Op 18 december 2023 heeft een AVA van [verweerster sub 2] plaatsgevonden. Ook voor deze vergadering is [verzoekster] uitgenodigd maar niet verschenen. Op deze AVA zijn [onderneming 4] en [verzoekster] ontslagen als statutair bestuurder dan wel algemeen directeur van [verweerster sub 2] .

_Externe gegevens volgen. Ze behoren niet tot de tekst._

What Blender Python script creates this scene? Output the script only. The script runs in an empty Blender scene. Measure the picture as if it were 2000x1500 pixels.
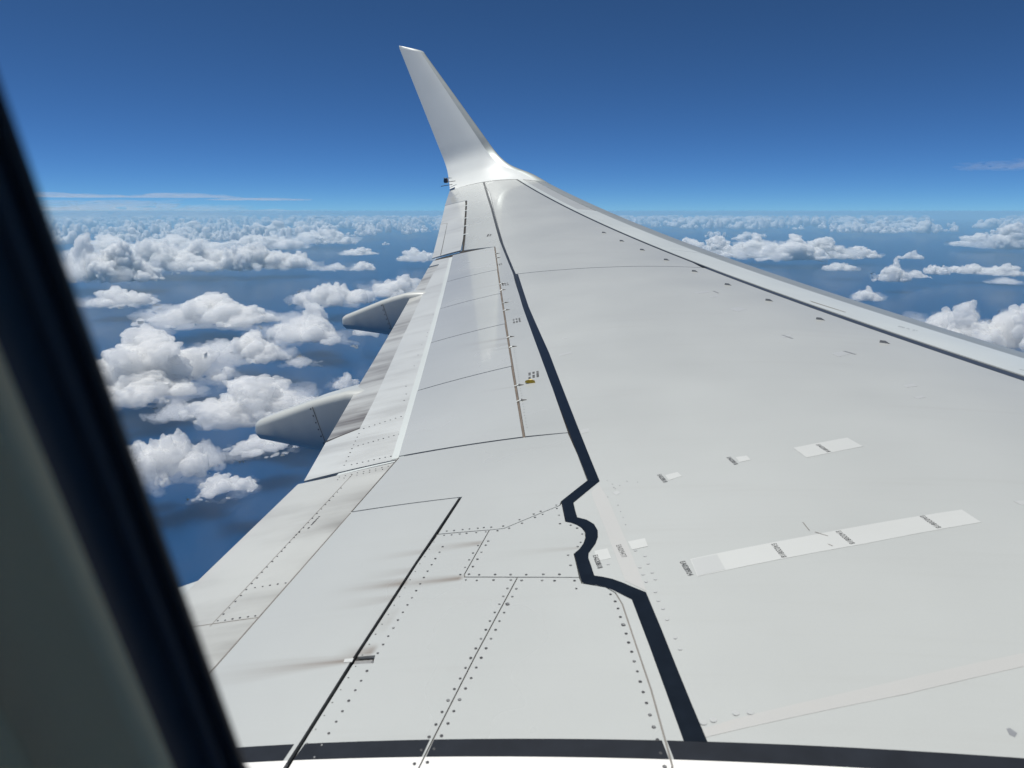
import bpy, bmesh, math, random
import numpy as np
from mathutils import Vector, Matrix, noise
from mathutils.geometry import tessellate_polygon

sc = bpy.context.scene
col = sc.collection
R = math.radians

# ------------------------------------------------------------------ camera
CAM_PITCH, CAM_YAW = 0.2226, -0.2654          # 12.8 deg down, 15.2 deg towards the tail
cam = bpy.data.objects.new('camera', bpy.data.cameras.new('camera'))
col.objects.link(cam)
sc.camera = cam
cam.data.sensor_width = 36.0
cam.data.lens = 1492.66 / 2000 * 36.0
cam.data.clip_start = 0.01
cam.data.clip_end = 2.0e6
cam.location = (0, 0, 0)
cam.rotation_euler = (math.pi / 2 - CAM_PITCH, 0, -CAM_YAW)
cam.data.dof.use_dof = True
cam.data.dof.focus_distance = 7.0
cam.data.dof.aperture_fstop = 6.6

# ------------------------------------------------------------------ sky and sun
SUN_EL, SUN_AZ = 71.0, 262.0                   # azimuth from +Y (outboard) towards +X (forward)
w = bpy.data.worlds.new('World')
sc.world = w
w.use_nodes = True
wn = w.node_tree
bg = wn.nodes['Background']
sky = wn.nodes.new('ShaderNodeTexSky')
sky.sky_type = 'NISHITA'
sky.sun_disc = False
sky.sun_elevation = R(SUN_EL)
sky.sun_rotation = R(SUN_AZ)
sky.altitude = 9000
sky.air_density = 1.0
sky.dust_density = 1.0
sky.ozone_density = 10.0
# one uniform tone curve and tint over the whole sky (the phone's rendering of deep blue)
def wmul(src, c):
    nd = wn.nodes.new('ShaderNodeMix'); nd.data_type = 'RGBA'; nd.blend_type = 'MULTIPLY'; nd.inputs[0].default_value = 1
    nd.inputs[7].default_value = (*c, 1)
    wn.links.new(src, nd.inputs[6])
    return nd.outputs[2]
gam = wn.nodes.new('ShaderNodeGamma'); gam.inputs[1].default_value = 1.08
wn.links.new(wmul(sky.outputs[0], (.1, .1, .1)), gam.inputs[0])
wn.links.new(wmul(gam.outputs[0], (8.8, 10.3, 9.3)), bg.inputs[0])
bg.inputs[1].default_value = 0.08

sun = bpy.data.objects.new('sun', bpy.data.lights.new('sun', 'SUN'))
col.objects.link(sun)
sun.data.energy = 4.3
sun.data.angle = R(0.53)
sun.data.color = (1.0, 0.965, 0.91)
sd = Vector((math.sin(R(SUN_AZ)) * math.cos(R(SUN_EL)), math.cos(R(SUN_AZ)) * math.cos(R(SUN_EL)), math.sin(R(SUN_EL))))
sun.rotation_euler = sd.to_track_quat('Z', 'Y').to_euler()
sun.location = sd * 30

vs = sc.view_settings
vs.view_transform = 'Standard'
vs.look = 'None'
vs.gamma = 1
vs.exposure = 0.35
vs.use_curve_mapping = False
cy = sc.cycles
cy.use_denoising = True
cy.max_bounces = 12
cy.diffuse_bounces = 4
cy.glossy_bounces = 4
cy.transmission_bounces = 4
cy.volume_bounces = 9
cy.transparent_max_bounces = 24
cy.sample_clamp_indirect = 6.0

# ------------------------------------------------------------------ helpers
def tag(o, label=None, cat=None, group=None, kind=None):
    if label: o['label'] = label
    if cat: o['category'] = cat
    if group: o['group'] = group
    if kind: o['kind'] = kind
    return o

def link(name, me, mat=None, parent=None):
    o = bpy.data.objects.new(name, me)
    col.objects.link(o)
    if mat is not None:
        me.materials.clear()
        me.materials.append(mat)
    if parent is not None:
        o.parent = parent
    return o

def new_mat(name):
    m = bpy.data.materials.new(name)
    m.use_nodes = True
    return m, m.node_tree, m.node_tree.nodes['Principled BSDF']

class NB:
    """small node-building helper"""
    def __init__(s, nt): s.nt = nt
    def n(s, t, **kw):
        nd = s.nt.nodes.new(t)
        for k, v in kw.items(): setattr(nd, k, v)
        return nd
    def put(s, sock, v):
        if isinstance(v, (int, float)): sock.default_value = v
        elif isinstance(v, tuple): sock.default_value = v
        else: s.nt.links.new(v, sock)
    def m(s, op, a, b=0.0, clamp=False):
        nd = s.n('ShaderNodeMath', operation=op, use_clamp=clamp)
        s.put(nd.inputs[0], a); s.put(nd.inputs[1], b)
        return nd.outputs[0]
    def mix(s, f, a, b, mode='MIX'):
        nd = s.n('ShaderNodeMix', data_type='RGBA', blend_type=mode)
        s.put(nd.inputs[0], f)
        s.put(nd.inputs[6], a if not isinstance(a, tuple) else (*a[:3], 1)); s.put(nd.inputs[7], b if not isinstance(b, tuple) else (*b[:3], 1))
        return nd.outputs[2]
    def noise(s, vec, scale, detail=3, rough=.5):
        nd = s.n('ShaderNodeTexNoise')
        s.nt.links.new(vec, nd.inputs['Vector'])
        nd.inputs['Scale'].default_value = scale
        nd.inputs['Detail'].default_value = detail
        nd.inputs['Roughness'].default_value = rough
        return nd.outputs['Fac']
    def scale(s, vec, sx, sy, sz):
        nd = s.n('ShaderNodeMapping')
        s.nt.links.new(vec, nd.inputs['Vector'])
        nd.inputs['Scale'].default_value = (sx, sy, sz)
        return nd.outputs[0]
    def ramp(s, v, a, b):
        nd = s.n('ShaderNodeMapRange', interpolation_type='SMOOTHSTEP')
        s.put(nd.inputs[0], v); nd.inputs[1].default_value = a; nd.inputs[2].default_value = b
        return nd.outputs[0]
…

[verweerster sub 1 c.s.] heeft [onderneming 4] bij brieven van 22 december 2023 op de hoogte gesteld van de beëindiging van de managementovereenkomst en van het feit dat [onderneming 4] op grond van de aandeelhoudersovereenkomst als ‘bad leaver’ wordt gekwalificeerd. Het gevolg van deze kwalificatie is onder meer dat zij haar aandelen in [verweerster sub 1] moet aanbieden.
3 Het verzoek
[verzoekster] verzoekt de kantonrechter in haar verzoekschrift bij beschikking, voor zover mogelijk uitvoerbaar bij voorraad:
1. voor recht te verklaren dat de overeenkomst tussen partijen kwalificeert als een arbeidsovereenkomst in de zin van artikel 7:610 van het Burgerlijk Wetboek (BW);
2. te bepalen dat [verweerster sub 2] / [verweerster sub 1] ten deze moet worden aangemerkt als een slecht werkgever;
3. voor recht te verklaren dat de beëindiging/opzegging door verweersters op 10 november 2023 schadeplichtig is;
4. voor recht te verklaren dat verweerster geen rechten kan ontlenen aan het concurrentiebeding;
alsmede verweersters hoofdelijk te veroordelen tot:
I. betaling van € 8.000,-- netto c.q. het bruto equivalent daarvan als loon, te verhogen met 8% vakantietoeslag, een en ander tot 10 november 2023, te vermeerderen met de wettelijke verhoging en de wettelijke rente;
II. het verstrekken van de loonspecificaties binnen twee dagen na dagtekening van de beschikking op straffe van een dwangsom;
III. betaling van een gefixeerde vergoeding van € 25.920,-- (netto c.q. het bruto equivalent) alsmede een transitievergoeding van € 8.069,92 netto c.q. het bruto equivalent daarvan alsmede een billijke vergoeding van (i) € 103.680,-- (netto c.q. het bruto equivalent daarvan) en (ii) € 650.000,--;
met hoofdelijke veroordeling van verweersters in de volledige kosten van de procedure.
[verzoekster] legt - samengevat - aan haar verzoek ten grondslag dat zij voor [verweerster sub 2] dan wel [verweerster sub 1] werkzaam was op basis van een arbeidsovereenkomst. Zij stelt dat zij op 10 november 2023 op staande voet is ontslagen en dat dit ontslag niet rechtsgeldig was. Zij berust in het ontslag en maakt aanspraak op de in het verzoek genoemde vergoedingen.
[verweerster sub 1 c.s.] voert - kort weergegeven - het volgende verweer. Zij stelt dat niet de kantonrechter maar de rechtbank bevoegd is van het verzoek van [verzoekster] kennis te nemen, primair omdat geen sprake is geweest van een arbeidsovereenkomst en subsidiair omdat [verzoekster] c.q. haar persoonlijke holding naast werknemer ook bestuurder was van [verweerster sub 1 c.s.] . Zij verzoekt:
I. primair, de verzoeken van [verzoekster] af te wijzen:
II. subsidiair, voor zover de kantonrechter meent dat sprake is van een arbeidsrelatie, aan [verzoekster] een gefixeerde schadevergoeding van € 24.000,-- bruto en een transitievergoeding van € 8.000,-- bruto toe te kennen;
III. uiterst subsidiair, voor zover de kantonrechter aanleiding ziet een billijke vergoeding toe te kennen, bij de begroting daarvan rekening te houden met hetgeen zij in haar verweerschrift hierover naar voren heeft gebracht;
IV. subsidiair en uiterst subsidiair, alle overige verzoeken af te wijzen;
V. primair, subsidiair en uiterst subsidiair, [verzoekster] te veroordelen in de kosten van deze procedure.
[verzoekster] heeft op 15 februari 2024 een akte vermeerdering eis ingediend. Hierbij vordert zij - kort samengevat - vernietiging van de AVA-besluiten van 5 december 2023 en 21 december 2023 waarin zij is ontslagen als bestuurder van [verweerster sub 1 c.s.] en vernietiging van de besluiten waarin zij tot bad leaver wordt bestempeld.